Depois de 1 hora sem pegar nenhuma, mudei a estratégia e fiquei mais embaixo. Pra quê? Tomei a maior série da minha vida em cheio. Achei que ia morrer, sério. Foram 3 ondas de 12 pés que mais pareciam uma parede de água. Pior é que eram mais 15 comigo e, de vez em quando, acabam alguns se embolando. Perigoso. Larguei a prancha e mergulhei o mais fundo que pude. Ela me pegou mesmo assim, e me jogou ainda mais pro fundo. Ferrou, pensei. Como vou subir de volta? Me agarrei no estrepe e comecei a puxar. Estava de cabeça pra baixo nesse momento porque quando dei o primeiro puxão, vi que desvirei. Sinistro! Emergi que nem um fdp e quando olhei já vinha outra... igual. Essa não me apanhou que nem a primeira e passei tranqüilo, o que me salvou. Subi na prancha e pensei comigo: que perrengue!

Olhei pros lados, a cara de sufoco era geral. Uns de prancha quebrada, outros já remando em direção à praia. Ainda não tinha pego nenhuma, e não podia ficar assim. Continuei atrás da galera do pico, entrando pra debaixo das ondas sempre que a série passava. E... tomei de novo, acreditam? Dessa vez, a série foi de uns 9-10 pés e no mergulho consegui me salvar.

Veio uma de 6 pés quando já estava quase desistindo. Fui nela com outros dois caras, mas que se foda! Contou, porra. O drop foi complicadinho e valeu o esforço. Depois peguei mais uma que fechou e dropei uma outra de 6 pés que jogou o lip na pulta que paréu. Achei que fosse me fuder, mas completei. Já não agüentava mais. Tô fora!

Fui surfar no final de tarde em Haleiwa, já que estava tudo over. O vento estava meio torto lá, com séries de 7-8 pés armadas com vários locais no pico. Como se já não fosse o bastante, ainda tinha uma correnteza fdp que levava pro outside. Querendo surfar as intermediárias, acabei tomando na cabeça... de novo!!! Fui parar na esquerda, em frente a um quebra-mar pra onde as ondas insistiam em me levar. Foi a remada mais cansativa da viagem. Cheguei no pico por trás e não veio nada. Acabei surfando umas 3 que fecharam. Que merda! Tentei pelo menos.

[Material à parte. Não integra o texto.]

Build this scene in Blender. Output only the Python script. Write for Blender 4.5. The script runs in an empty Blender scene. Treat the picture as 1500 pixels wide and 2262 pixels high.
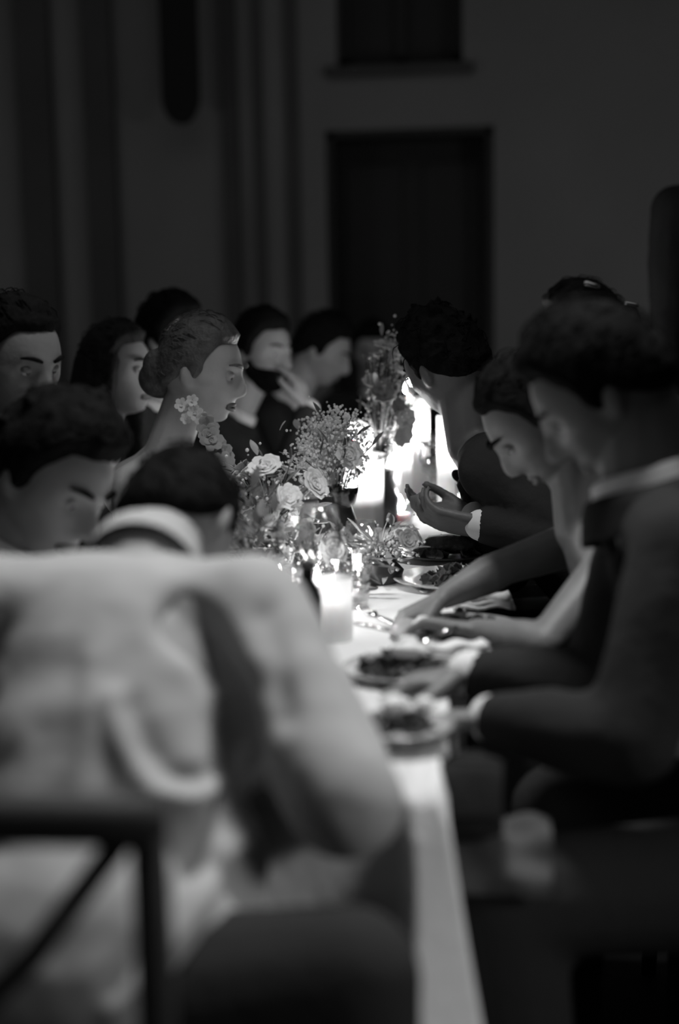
import bpy, math, random
import numpy as np
from mathutils import Vector, Matrix, noise
random.seed(7)
S = bpy.context.scene
COL = S.collection
V = Vector

# ---------------------------------------------------------------- camera
EYE = V((0, 0, 1.28)); FPX = 3142.0
PITCH, YAW, ROLL = math.radians(8.04), math.radians(6.70), 0.018
cam_d = bpy.data.cameras.new('camera'); cam = bpy.data.objects.new('camera', cam_d); COL.objects.link(cam)
cam_d.sensor_fit = 'VERTICAL'; cam_d.sensor_height = 36; cam_d.sensor_width = 24; cam_d.lens = 50
ROT = Matrix.Rotation(YAW, 3, 'Z') @ Matrix.Rotation(math.pi/2-PITCH, 3, 'X') @ Matrix.Rotation(-ROLL, 3, 'Z')
cam.matrix_world = Matrix.Translation(EYE) @ ROT.to_4x4()
cam_d.dof.use_dof = True; cam_d.dof.focus_distance = 2.9; cam_d.dof.aperture_fstop = 1.25
cam_d.clip_start = 0.05
S.camera = cam
# ---------------------------------------------------------------- world, exposure
w = bpy.data.worlds.new('world'); S.world = w; w.use_nodes = True
w.node_tree.nodes['Background'].inputs[0].default_value = (1, 1, 1, 1)
w.node_tree.nodes['Background'].inputs[1].default_value = 0.02
S.view_settings.view_transform = 'Standard'; S.view_settings.look = 'None'
S.view_settings.exposure = 0; S.view_settings.gamma = 1; S.view_settings.use_curve_mapping = False
S.cycles.use_denoising = True; S.cycles.max_bounces = 8; S.cycles.transparent_max_bounces = 24
S.cycles.sample_clamp_indirect = 4

def area(name, loc, target, size, power, spread=180):
    l = bpy.data.lights.new(name, 'AREA'); l.shape = 'DISK'; l.size = size; l.energy = power; l.spread = math.radians(spread)
    o = bpy.data.objects.new(name, l); COL.objects.link(o); o.location = loc
    o.rotation_euler = (V(target)-V(loc)).to_track_quat('-Z', 'Y').to_euler(); return o
area('ceiling_lamp_light', (-0.12, 2.3, 3.1), (-0.2, 1.6, 0.8), 0.4, 13, 84)
area('side_fill_light', (1.7, 0.95, 1.45), (-0.08, 1.42, 0.55), 0.4, 0.75, 40)  # unseen fill added from the right to brighten the cloth pleat
area('rear_fill_light', (-2.0, -1.6, 1.6), (-0.5, 1.3, 0.8), 0.6, 0.12, 60)  # weak unseen fill added behind the camera to lift the shirt's lower back
area('ambient_fill_light', (-1.0, 2.5, 4.35), (-1.0, 2.5, 0), 5.5, 15)  # broad unseen fill added overhead to raise the walls and blacks
area('room_lamp_light', (1.9, 4.3, 1.6), (0.4, 7.6, 1.2), 0.6, 4.0)
area('hall_lamp_light', (-3.6, 4.6, 1.3), (-2.2, 7.6, 1.2), 0.6, 2.4)

def P(px, py, y):
    """world point at distance y down the hall seen at photograph pixel px, py"""
    d = ROT @ V(((px-750)/FPX, (1131-py)/FPX, -1)); t = y/d.y
    return EYE + d*t

# ---------------------------------------------------------------- materials
def mat(name, g, rough=.7, spec=.3, bump=0, bscale=40, var=0, vscale=8, sheen=0, metal=0, sss=0):
    m = bpy.data.materials.new(name); m.use_nodes = True; nt = m.node_tree; b = nt.nodes['Principled BSDF']
    b.inputs['Base Color'].default_value = (g, g, g, 1); b.inputs['Roughness'].default_value = rough
    b.inputs['Specular IOR Level'].default_value = spec; b.inputs['Metallic'].default_value = metal
    if sheen: b.inputs['Sheen Weight'].default_value = sheen
    if sss:
        b.inputs['Subsurface Weight'].default_value = sss; b.inputs['Subsurface Scale'].default_value = .02
    tc = nt.nodes.new('ShaderNodeTexCoord')
    if var:
        n = nt.nodes.new('ShaderNodeTexNoise'); n.inputs['Scale'].default_value = vscale; n.inputs['Detail'].default_value = 4
        r = nt.nodes.new('ShaderNodeValToRGB'); r.color_ramp.elements[0].position = .3; r.color_ramp.elements[1].position = .7
        a, c = g*(1-var), g*(1+var)
        r.color_ramp.elements[0].color = (a, a, a, 1); r.color_ramp.elements[1].color = (c, c, c, 1)
        nt.links.new(tc.outputs['Object'], n.inputs['Vector']); nt.links.new(n.outputs['Fac'], r.inputs[0]); nt.links.new(r.outputs[0], b.inputs['Base Color'])
    if bump:
        n = nt.nodes.new('ShaderNodeTexNoise'); n.inputs['Scale'].default_value = bscale; n.inputs['Detail'].default_value = 3
        bp = nt.nodes.new('ShaderNodeBump'); bp.inputs['Strength'].default_value = bump; bp.inputs['Distance'].default_value = .01
        nt.links.new(tc.outputs['Object'], n.inputs['Vector']); nt.links.new(n.outputs['Fac'], bp.inputs['Height']); nt.links.new(bp.outputs[0], b.inputs['Normal'])
    return m
def glass(name, g=1.0, k=.14):
    m = bpy.data.materials.new(name); m.use_nodes = True; nt = m.node_tree; nt.nodes.clear()
    o = nt.nodes.new('ShaderNodeOutputMaterial'); mx = nt.nodes.new('ShaderNodeMixShader')
    t = nt.nodes.new('ShaderNodeBsdfTransparent'); t.inputs[0].default_value = (g, g, g, 1)
    gl = nt.nodes.new('ShaderNodeBsdfGlossy'); gl.inputs['Roughness'].default_value = .04
    lw = nt.nodes.new('ShaderNodeLayerWeight'); lw.inputs[0].default_value = k*2
    nt.links.new(lw.outputs['Facing'], mx.inputs[0]); nt.links.new(t.outputs[0], mx.inputs[1]); nt.links.new(gl.outputs[0], mx.inputs[2]); nt.links.new(mx.outputs[0], o.inputs[0])
    return m
def emit(name, s):
    m = bpy.data.materials.new(name); m.use_nodes = True; nt = m.node_tree; nt.nodes.clear()
    o = nt.nodes.new('ShaderNodeOutputMaterial'); e = nt.nodes.new('ShaderNodeEmission'); e.inputs[1].default_value = s
    nt.links.new(e.outputs[0], o.inputs[0]); return m
M = dict(
 wall=mat('plaster', .28, .9, .1, .15, 30, .08, 1.2), pil=mat('grey_paint', .11, .8, .2, .1, 25, .08, 2), black=mat('black_paint', .05, .6, .2),
 floor=mat('dark_floor', .03, .5, .3, .1, 12, .3, 3), ceil=mat('ceiling_paint', .3, .9, .1), drape=mat('dark_drape', .03, .9, .1),
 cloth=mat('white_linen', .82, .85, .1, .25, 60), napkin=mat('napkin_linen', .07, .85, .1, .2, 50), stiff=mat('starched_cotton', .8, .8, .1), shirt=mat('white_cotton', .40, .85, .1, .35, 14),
 suit=mat('black_wool', .03, .9, .06, .2, 60), suit2=mat('charcoal_wool', .02, .85, .15, .2, 60), dress=mat('dark_satin', .05, .5, .3, .2, 12), dress2=mat('grey_chiffon', .16, .8, .2, .3, 12),
 skin=mat('skin', .36, .5, .3, .1, 90, .06, 20), skin_f=mat('lit_skin', .56, .5, .3, .1, 90, .06, 20), skin_e=mat('shaded_skin', .19, .5, .3, .1, 90, .06, 20), skin_d=mat('deep_shade_skin', .14, .5, .3, .1, 90, .06, 20), lip=mat('lips', .17, .6, .2), eye=mat('eyeball', .5, .2, .5), iris=mat('iris', .02, .1, .5),
 hair=mat('dark_hair', .008, .8, .04, .4, 120, .4, 60), blond=mat('blonde_hair', .13, .5, .3, .5, 120, .3, 50), brown=mat('brown_hair', .02, .7, .1, .4, 120, .4, 50),
 chair=mat('black_lacquer', .045, .6, .2), plate=mat('white_china', .42, .2, .5), dplate=mat('dark_stoneware', .04, .35, .5), steel=mat('polished_steel', .7, .15, .5, metal=1),
 wax=mat('candle_wax', .88, .5, .3, sss=.3), flame=emit('flame', 90), glow=emit('wick_glow', 12), glass=glass('clear_glass'), dglass=mat('dark_bottle_glass', .012, .1, .6), wick=mat('wick', .02),
 leaf=mat('leaf_green', .17, .6, .3, .2, 40, .4, 30), leaf2=mat('pale_leaf', .36, .6, .3, .2, 40, .3, 30), petal=mat('petal', .85, .6, .2, .2, 50), petal2=mat('dusky_petal', .45, .6, .2, .2, 50), stem=mat('stem', .08, .6),
 frost=None, food=mat('roast_food', .05, .5, .4, .6, 80, .5, 60), salad=mat('salad_leaf', .07, .5, .4, .4, 60, .4, 40), cheese=mat('pale_cheese', .8, .6, .2), wine=mat('dark_wine', .02, .1, .5), pearl=mat('pearl', .75, .25, .5),
)

def frosted(name):
    m = bpy.data.materials.new(name); m.use_nodes = True; nt = m.node_tree; nt.nodes.clear()
    o = nt.nodes.new('ShaderNodeOutputMaterial'); mx = nt.nodes.new('ShaderNodeMixShader'); mx.inputs[0].default_value = .55
    t = nt.nodes.new('ShaderNodeBsdfTransparent'); tl = nt.nodes.new('ShaderNodeBsdfTranslucent'); tl.inputs[0].default_value = (.95, .95, .95, 1)
    nt.links.new(t.outputs[0], mx.inputs[1]); nt.links.new(tl.outputs[0], mx.inputs[2]); nt.links.new(mx.outputs[0], o.inputs[0]); return m
M['frost'] = frosted('frosted_glass')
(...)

Calma que o melhor ainda esta por vir... Saímos do surfe e passei na Quiksilver pra efetuar umas compras. Preços ótimos. Chegando em casa, nos deparamos com a noticia de que um terremoto muito forte tinha atingido o Japão e que um alerta de tsunami estava em vigor para o Havaí. Pqp!!! Só faltava essa. Foram 2 horas de tensão até que o alerta foi suspenso. Graças a Deus. Me caguei de medo, galera. Os carros passavam voando na highway, buzinando. Os vizinhos na porta de casa perguntando o que fazer... muito chato.

Mini flashback: A ilha tem um sistema de alerta que é testado todo dia 1 às 11h45m, exceto no ano-novo, quando é feito no dia 2. Pois bem, tinha acabado de chegar à ilha, estava me preparando pra minha primeira caída, quando um som alto pra cacete dispara. Coração a milhão, penso comigo: porra! Tsunami antes de eu surfar é sacanagem! Corri até em casa e perguntei que porra era aquela. Um vizinho avisou que era apenas teste.

Acordei muito cansado, resolvi não surfar pela manhã. Fui conhecer a tal da Waimea Falls, tipo um jardim botânico, que tem uma cachoeira bem legal. Cheguei em casa, e o report em frente de casa foi animador. Nem vi o mar, peguei minha prancha 6,10 e fui direto pra Pipeline. Chegando na areia, fiquei chocado com o crowd e com a perfeição das ondas. Mas tava grande! Foda-se. Último dia! Remei com tudo, entrei fácil.

Lá dentro me posicionei ao lado do Guga Arruda e bem perto do Kelly Slater e do Rob Machado. Os locais estavam em peso, o clima estava bem pesado. Tratei de arregalar meus olhos porque se ficasse passivo não iria surfar. Depois de umas 3 séries de análise, surfei uma pequena que fechou. Fiquei amarradão só de conseguir pegar a primeira.

Voltei com vontade apesar da vontade de sair do mar... alive. Fui pro meu canto, vi duas ondas espetaculares do Slater. Animal! Ficava rindo sozinho, encantado com o momento. Nesse contexto todo, um arco-íris se formou de cabo a rabo bem na nossa frente. Momento mágico. Veio uma série torta, meio de canto e remei com vontade. Fiquei sozinho nela... maravilha. Completei o drop sem problema mas a onda não rodou. Que pena! Já me satisfiz. Surfar 2 ondas em meia hora naquele pico com crowd já tava ótimo. Volto pra casa feliz. Quem sabe na próxima vez não surfo o tal tubão em Pipe?

Tô no aeroporto. Embarco em pouco tempo. Foi um prazer compartilhar os principais momentos da viagem dos meus sonhos. O lugar é mágico. Recomendo a todos que venham, com ou sem prancha.